Abstract

A grand jury “presentment” is a document that reflects the results of an investigatory grand jury’s investigation. Abandoned by the federal system in 1946, several states continue to rely on presentments in their grand jury practice. One such state is Pennsylvania. On November 5, 2011, a Pennsylvania investigating grand jury issued a presentment targeted toward former Penn State assistant football coach, Jerry Sandusky. The twenty-three-page document was released to the public on the same day and, in it, the presentment included a handful of statements relevant to former Penn State head football coach Joe Paterno. Although Paterno was not the subject of the state’s criminal investigation against Sandusky, that did not satisfy the court of public opinion. And, although Paterno was denied the opportunity to legally respond — there existed no venue for him to file any kind of response or seek to strike portions of the Sandusky presentment — Penn State fired him on November 9 and he died just sixty-four days later.
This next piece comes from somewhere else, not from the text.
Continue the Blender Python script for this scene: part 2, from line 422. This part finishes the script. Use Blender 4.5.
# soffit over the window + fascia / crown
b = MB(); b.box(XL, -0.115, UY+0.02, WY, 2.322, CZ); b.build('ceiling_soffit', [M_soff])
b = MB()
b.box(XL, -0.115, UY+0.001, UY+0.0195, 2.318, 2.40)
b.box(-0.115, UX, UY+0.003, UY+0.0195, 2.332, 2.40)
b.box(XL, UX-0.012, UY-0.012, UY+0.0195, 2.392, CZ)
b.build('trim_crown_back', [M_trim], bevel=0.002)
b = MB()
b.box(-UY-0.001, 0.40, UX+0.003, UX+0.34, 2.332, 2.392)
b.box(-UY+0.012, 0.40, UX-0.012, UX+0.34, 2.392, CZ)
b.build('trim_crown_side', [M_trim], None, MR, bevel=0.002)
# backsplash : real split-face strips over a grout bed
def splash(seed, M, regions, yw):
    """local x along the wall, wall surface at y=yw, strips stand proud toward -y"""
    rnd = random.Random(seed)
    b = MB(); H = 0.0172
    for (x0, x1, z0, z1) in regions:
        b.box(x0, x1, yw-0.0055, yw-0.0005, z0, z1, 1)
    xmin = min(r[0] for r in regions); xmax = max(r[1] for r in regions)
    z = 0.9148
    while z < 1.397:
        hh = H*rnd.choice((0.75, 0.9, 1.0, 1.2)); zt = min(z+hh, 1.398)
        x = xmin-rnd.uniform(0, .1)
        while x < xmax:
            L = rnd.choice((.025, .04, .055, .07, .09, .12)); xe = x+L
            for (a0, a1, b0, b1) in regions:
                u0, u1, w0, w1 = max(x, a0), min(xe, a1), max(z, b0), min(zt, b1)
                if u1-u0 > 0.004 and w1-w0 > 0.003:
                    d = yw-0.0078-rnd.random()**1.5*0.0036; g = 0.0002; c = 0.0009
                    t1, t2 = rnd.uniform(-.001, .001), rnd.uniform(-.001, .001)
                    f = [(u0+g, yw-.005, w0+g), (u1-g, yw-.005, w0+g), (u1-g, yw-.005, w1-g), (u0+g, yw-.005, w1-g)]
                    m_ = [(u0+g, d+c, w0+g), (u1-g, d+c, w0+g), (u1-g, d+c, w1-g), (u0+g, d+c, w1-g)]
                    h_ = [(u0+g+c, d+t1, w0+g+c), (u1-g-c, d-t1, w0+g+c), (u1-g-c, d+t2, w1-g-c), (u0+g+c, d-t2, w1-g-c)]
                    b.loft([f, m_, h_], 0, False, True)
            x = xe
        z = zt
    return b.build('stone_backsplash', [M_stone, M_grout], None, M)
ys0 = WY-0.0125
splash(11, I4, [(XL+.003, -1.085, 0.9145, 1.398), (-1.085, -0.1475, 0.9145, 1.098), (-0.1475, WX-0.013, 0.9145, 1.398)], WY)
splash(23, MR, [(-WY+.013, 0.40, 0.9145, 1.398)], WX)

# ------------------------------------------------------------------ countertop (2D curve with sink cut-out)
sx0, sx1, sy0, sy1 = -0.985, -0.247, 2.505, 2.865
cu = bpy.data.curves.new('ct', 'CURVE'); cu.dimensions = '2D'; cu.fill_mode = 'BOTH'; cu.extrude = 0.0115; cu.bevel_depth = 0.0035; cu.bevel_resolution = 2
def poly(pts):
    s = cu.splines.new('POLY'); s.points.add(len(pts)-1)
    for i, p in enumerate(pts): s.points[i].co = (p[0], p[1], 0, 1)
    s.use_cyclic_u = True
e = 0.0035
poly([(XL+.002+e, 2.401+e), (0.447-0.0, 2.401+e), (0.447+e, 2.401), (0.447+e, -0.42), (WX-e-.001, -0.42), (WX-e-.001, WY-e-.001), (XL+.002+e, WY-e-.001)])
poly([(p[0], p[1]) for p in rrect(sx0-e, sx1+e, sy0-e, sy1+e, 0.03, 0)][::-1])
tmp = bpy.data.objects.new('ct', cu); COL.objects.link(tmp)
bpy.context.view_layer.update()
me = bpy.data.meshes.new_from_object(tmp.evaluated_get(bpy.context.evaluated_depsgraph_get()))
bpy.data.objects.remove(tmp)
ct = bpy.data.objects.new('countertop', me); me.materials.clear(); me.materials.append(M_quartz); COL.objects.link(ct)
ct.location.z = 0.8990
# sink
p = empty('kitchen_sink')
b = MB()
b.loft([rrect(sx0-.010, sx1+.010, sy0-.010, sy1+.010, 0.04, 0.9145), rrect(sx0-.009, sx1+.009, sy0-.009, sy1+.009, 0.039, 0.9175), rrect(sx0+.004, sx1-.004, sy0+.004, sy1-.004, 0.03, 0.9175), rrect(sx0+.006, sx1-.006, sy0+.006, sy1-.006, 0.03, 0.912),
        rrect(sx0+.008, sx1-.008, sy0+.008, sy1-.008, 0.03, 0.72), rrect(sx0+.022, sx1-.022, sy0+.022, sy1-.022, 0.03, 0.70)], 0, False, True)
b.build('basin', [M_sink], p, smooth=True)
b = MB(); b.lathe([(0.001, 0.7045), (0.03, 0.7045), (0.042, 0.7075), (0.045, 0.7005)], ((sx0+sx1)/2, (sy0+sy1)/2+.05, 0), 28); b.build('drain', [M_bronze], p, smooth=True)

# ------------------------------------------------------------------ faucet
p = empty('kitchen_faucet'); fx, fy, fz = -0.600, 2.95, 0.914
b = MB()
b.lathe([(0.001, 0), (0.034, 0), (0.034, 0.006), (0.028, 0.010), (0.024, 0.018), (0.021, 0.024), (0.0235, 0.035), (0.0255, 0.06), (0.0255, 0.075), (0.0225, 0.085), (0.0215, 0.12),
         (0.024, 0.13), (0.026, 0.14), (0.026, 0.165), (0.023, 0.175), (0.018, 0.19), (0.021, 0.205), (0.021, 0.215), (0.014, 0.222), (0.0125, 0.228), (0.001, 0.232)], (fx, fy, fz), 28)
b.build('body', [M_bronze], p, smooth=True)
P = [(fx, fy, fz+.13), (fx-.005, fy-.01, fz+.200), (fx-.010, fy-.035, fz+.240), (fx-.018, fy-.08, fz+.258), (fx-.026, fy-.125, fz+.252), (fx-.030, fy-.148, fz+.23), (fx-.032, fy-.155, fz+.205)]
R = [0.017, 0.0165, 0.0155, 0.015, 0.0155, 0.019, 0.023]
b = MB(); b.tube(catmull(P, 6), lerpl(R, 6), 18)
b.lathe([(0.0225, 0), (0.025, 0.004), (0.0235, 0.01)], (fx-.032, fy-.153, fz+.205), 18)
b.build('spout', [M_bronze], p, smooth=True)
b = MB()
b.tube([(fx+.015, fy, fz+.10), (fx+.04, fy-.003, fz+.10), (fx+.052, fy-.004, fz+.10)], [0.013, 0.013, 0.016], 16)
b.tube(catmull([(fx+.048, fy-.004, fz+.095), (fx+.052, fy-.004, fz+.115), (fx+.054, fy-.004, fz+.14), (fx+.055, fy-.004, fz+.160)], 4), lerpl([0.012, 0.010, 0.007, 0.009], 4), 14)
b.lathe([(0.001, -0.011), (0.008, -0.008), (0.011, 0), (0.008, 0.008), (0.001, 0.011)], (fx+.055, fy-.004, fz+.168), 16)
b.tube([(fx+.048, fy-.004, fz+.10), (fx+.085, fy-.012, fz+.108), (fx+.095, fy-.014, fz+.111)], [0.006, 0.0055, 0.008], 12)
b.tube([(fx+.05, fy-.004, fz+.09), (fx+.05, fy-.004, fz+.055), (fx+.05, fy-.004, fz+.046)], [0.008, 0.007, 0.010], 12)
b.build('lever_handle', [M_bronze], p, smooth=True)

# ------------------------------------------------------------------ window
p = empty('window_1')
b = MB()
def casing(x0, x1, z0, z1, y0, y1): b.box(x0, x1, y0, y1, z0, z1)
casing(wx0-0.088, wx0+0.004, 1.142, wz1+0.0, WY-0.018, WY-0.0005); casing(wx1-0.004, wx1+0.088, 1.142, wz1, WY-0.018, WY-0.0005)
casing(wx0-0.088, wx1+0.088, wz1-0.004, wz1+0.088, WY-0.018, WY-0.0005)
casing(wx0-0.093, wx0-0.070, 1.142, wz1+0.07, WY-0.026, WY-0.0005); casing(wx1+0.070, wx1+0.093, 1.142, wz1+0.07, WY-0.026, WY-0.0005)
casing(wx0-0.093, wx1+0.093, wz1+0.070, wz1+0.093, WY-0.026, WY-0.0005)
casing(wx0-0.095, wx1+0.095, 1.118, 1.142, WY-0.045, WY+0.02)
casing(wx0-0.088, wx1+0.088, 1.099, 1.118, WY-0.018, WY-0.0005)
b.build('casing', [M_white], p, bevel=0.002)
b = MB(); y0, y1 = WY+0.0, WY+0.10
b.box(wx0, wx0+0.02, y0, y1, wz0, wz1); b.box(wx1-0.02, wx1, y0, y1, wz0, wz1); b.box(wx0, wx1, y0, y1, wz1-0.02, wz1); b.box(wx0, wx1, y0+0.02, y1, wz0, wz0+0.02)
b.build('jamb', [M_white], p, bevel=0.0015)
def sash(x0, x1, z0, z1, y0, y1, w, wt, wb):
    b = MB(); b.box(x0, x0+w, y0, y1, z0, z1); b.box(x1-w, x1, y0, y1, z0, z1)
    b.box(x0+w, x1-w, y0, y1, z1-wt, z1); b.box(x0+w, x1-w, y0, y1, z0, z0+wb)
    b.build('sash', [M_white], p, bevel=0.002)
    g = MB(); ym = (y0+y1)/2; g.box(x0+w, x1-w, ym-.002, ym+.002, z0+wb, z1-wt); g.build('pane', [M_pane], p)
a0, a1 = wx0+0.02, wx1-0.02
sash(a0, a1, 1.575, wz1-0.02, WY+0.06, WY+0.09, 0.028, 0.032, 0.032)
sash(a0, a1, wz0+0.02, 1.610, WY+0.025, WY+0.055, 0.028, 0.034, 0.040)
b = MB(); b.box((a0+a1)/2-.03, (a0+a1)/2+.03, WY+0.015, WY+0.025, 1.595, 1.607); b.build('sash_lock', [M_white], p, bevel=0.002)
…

This Article argues that the Supreme Court’s current view of the grand jury allowed a Pennsylvania investigative grand jury to needlessly and unfairly include Paterno, practically accusing him of a crime. But Paterno’s story simply makes for an outstanding illustration of the Supreme Court’s problematic view of the grand jury as an independent body. The absence of consistent regulation over that body, a byproduct of the Supreme Court’s approach, allowed a grand jury presentment investigating one person to improperly accuse an uninvestigated third party of impropriety. That, the Article contends, is a clear abuse of the grand jury system.